Here are the benefits:

  • Transparency: Both parties can access customer goals and plans and view any other relevant discussions or information at the intersection of your organizations. They are able to trust what they see in the customer record and know that it isn’t out of date. The problem with email or Slack messages is that it’s hard to find out which message reflects the current state of the world. Ideally, communication surrounding your solution is visible to everybody so that decisions are made collaboratively and with everyone in the know.
  • Accountability: The best customer success solution assigns responsibilities to customer success managers and customers. You’re trying to help the customer reach their goals, and this requires commitments from both teams. Your customer success solution should make it easy to view commitments—historical, upcoming, and pending—so you can hold each other accountable.
  • Continuity: A big problem for customer success teams is what happens when a stakeholder leaves, either internally or on the customer’s end. When a stakeholder leaves, you don’t want to have to dig through old emails or Slack messages, or worse yet, go to IT to have them reactivate a now-defunct email address. Instead, your customer success solution should be the go-to system of record for all plans and discussions, which will create durability when stakeholders change.
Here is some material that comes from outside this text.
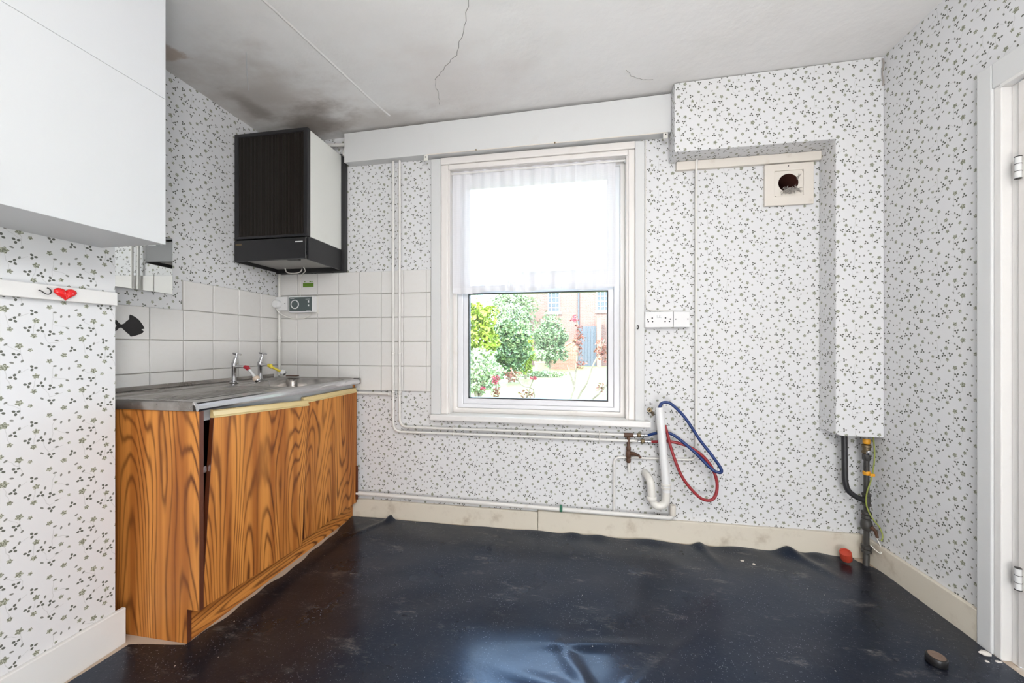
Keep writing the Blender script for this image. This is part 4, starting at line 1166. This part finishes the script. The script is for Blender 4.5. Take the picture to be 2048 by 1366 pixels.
# ------------------------------------------------------------------ sink unit
su = thing('sink_unit', (0.30, -0.53, 0.0), 'orange wood-grain sink cupboard with a loose left door', 'cabinet')
MB().prism([(0.018, 0.0), (0.548, 0.0), (0.548, 0.122), (0.600, 0.122), (0.600, 0.829), (0.018, 0.829)], 1, -1.036, -1.0205).build('side_panel', 'wood', su, bevel=0.0008)
MB().box(0.6003, 0.6018, -1.0358, -1.0207, 0.1225, 0.8288).build('edge_strip', 'edge', su)
MB().box(0.5483, 0.5495, -1.0358, -1.0207, 0.001, 0.1215).build('edge_strip', 'edge', su)
MB().prism([(0.018, 0.0), (0.545, 0.0), (0.545, 0.122), (0.560, 0.122), (0.560, 0.829), (0.018, 0.829)], 1, -0.042, -0.024).build('side_panel', 'wood', su)
MB().box(0.020, 0.552, -1.018, -0.042, 0.124, 0.140).build('floor_panel', 'wood', su)
MB().box(0.014, 0.0175, -1.034, -0.026, 0.02, 0.82).build('back_panel', 'edge', su)
MB().box(0.530, 0.546, -1.018, -0.042, 0.0, 0.121).build('plinth', 'woodh', su)
MB().box(0.548, 0.556, -1.018, -0.042, 0.785, 0.829).build('top_rail', 'cab', su)
MB().box(0.540, 0.556, -0.515, -0.497, 0.140, 0.785).build('centre_post', 'edge', su)
# left door has dropped on its hinges: turned about its lower left corner
def door_part(m, name, mat, parent, piv, ang, **k):
    rot = Matrix.Translation(Vector(piv)) @ Matrix.Rotation(ang, 4, 'X') @ Matrix.Translation(-Vector(piv))
    m.v = [rot @ p for p in m.v]
    return m.build(name, mat, parent, **k)
def cup_door(y0, y1, za, zb, piv, ang, xo):
    d = MB().box(xo, xo + 0.0165, y0 + 0.002, y1 - 0.002, za, zb - 0.030)
    # keep the grain upright on the door itself: map before turning
    d = door_part(d, 'door', 'wood', su, piv, ang, bevel=0.0006)
    door_part(MB().box(xo, xo + 0.0166, y0, y0 + 0.0019, za, zb - 0.030), 'edge_strip', 'edge', d, piv, ang)
    door_part(MB().box(xo, xo + 0.0166, y1 - 0.0019, y1, za, zb - 0.030), 'edge_strip', 'edge', d, piv, ang)
    door_part(MB().prism([(xo, zb - 0.0295), (xo + 0.019, zb - 0.0295), (xo + 0.020, zb - 0.024), (xo + 0.016, zb - 0.022), (xo + 0.012, zb - 0.006), (xo + 0.014, zb - 0.001), (xo, zb)], 1, y0, y1), 'pull_rail', 'rail', d, piv, ang)
    return d
dl_ = cup_door(-1.0165, -0.512, 0.116, 0.826, (0.57, -1.0165, 0.116), -0.066, 0.572)
cup_door(-0.488, -0.034, 0.098, 0.806, (0.57, -0.488, 0.1), 0.0, 0.562)
hg = MB().box(0.545, 0.575, -1.017, -0.985, 0.596, 0.622).build('hinge', 'chrome', su, bevel=0.003)
MB().lathe([(0.004, 0), (0.004, 0.001)], (0.5755, -1.003, 0.609), (1, 0, 0), 8).build('hinge_screw', 'dark', hg)
wo = MB().box(0.5665, 0.592, -0.044, -0.0385, 0.118, 0.325).build('wood_offcut', 'edge', bevel=0.004)
tag(wo, 'short dark brown timber upright behind the sink unit by the skirting pipe', 'timber')

# steel sink top
st_ = thing('kitchen_sink', (0.31, -0.52, 0.83), 'stainless steel sink and drainer with upstand', 'sink')
def sd_rr(x, y, cx, cy, hx, hy, r):
    qx, qy = abs(x - cx) - hx + r, abs(y - cy) - hy + r
    return math.hypot(max(qx, 0), max(qy, 0)) + min(max(qx, qy), 0) - r
def sstep(a, b, t):
    t = min(max((t - a) / (b - a), 0), 1)
    return t * t * (3 - 2 * t)
def deck_z(x, y):
    z = 0.866
    e = sd_rr(x, y, 0.315, -0.52, 0.235, 0.485, 0.03)
    z -= 0.005 * sstep(0.012, -0.006, e)
    db = sd_rr(x, y, 0.340, -0.275, 0.192, 0.212, 0.055)
    if db < 0.03:
        z -= 0.155 * sstep(0.004, -0.028, db) + 0.004 * sstep(0.03, 0.004, db)
    dd = sd_rr(x, y, 0.345, -0.755, 0.165, 0.235, 0.02)
    if dd < 0.01:
        z += sstep(0.01, -0.01, dd) * (0.0040 * math.sin((x - 0.18) * 2 * math.pi / 0.037) - 0.002 + 0.003 * (y + 0.755))
    z -= 0.006 * sstep(0.50, 0.596, x)
    return z
MB().grid(lambda u, v: (0.010 + 0.575 * u, -1.041 + 1.029 * v, deck_z(0.010 + 0.575 * u, -1.041 + 1.029 * v)), 84, 148).build('basin_and_drainer', 'steel', st_, smooth=True, fix=False)
# rolled front edge, left end edge
def roll(prof, path_y):
    return prof
prof = [(0.585, 0.8615), (0.594, 0.861), (0.602, 0.857), (0.6065, 0.849), (0.6065, 0.838), (0.603, 0.831), (0.598, 0.8295), (0.594, 0.833), (0.592, 0.845), (0.585, 0.855)]
MB().prism(prof, 1, -1.042, -0.045).build('front_roll', 'polish', st_, bevel=0.0)
MB().prism([(-1.0415, 0.8655), (-1.0455, 0.861), (-1.0465, 0.846), (-1.0445, 0.831), (-1.040, 0.830), (-1.0375, 0.84), (-1.0375, 0.8645)], 0, 0.012, 0.5845).build('end_roll', 'steel', st_)
MB().prism([(-0.042, 0.866), (-0.030, 0.866), (-0.027, 0.858), (-0.027, 0.832), (-0.030, 0.830), (-0.042, 0.830)], 0, 0.56, 0.606).build('end_cap', 'steel', st_, bevel=0.003)
MB().box(0.0115, 0.0165, -1.040, -0.055, 0.8665, 0.886).build('upstand', 'steel', st_, bevel=0.002)
MB().lathe([(0.008, 0), (0.010, 0.002), (0.010, 0.004)], (0.36, -0.4755, 0.822), (0, 1, 0.15), 14).build('overflow', 'dark', st_)
MB().lathe([(0.024, 0), (0.024, 0.002), (0.012, 0.0022), (0.010, 0.0005)], (0.345, -0.272, 0.7055), (0, 0, 1), 18).build('plug_hole', 'dark', st_)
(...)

At the end of the day, go with the solution that keeps you aligned with customer goals

You’re successful when your customers are successful. The SaaS companies rising to the top with rocketing revenues are achieving this by investing more (and smarter) in customer success initiatives.

That’s something you can achieve by aligning with your customers’ goals, holding each other accountable, and proactively communicating with them to get ahead of any challenges or opportunities. That should be the modus operandi of any customer success solution.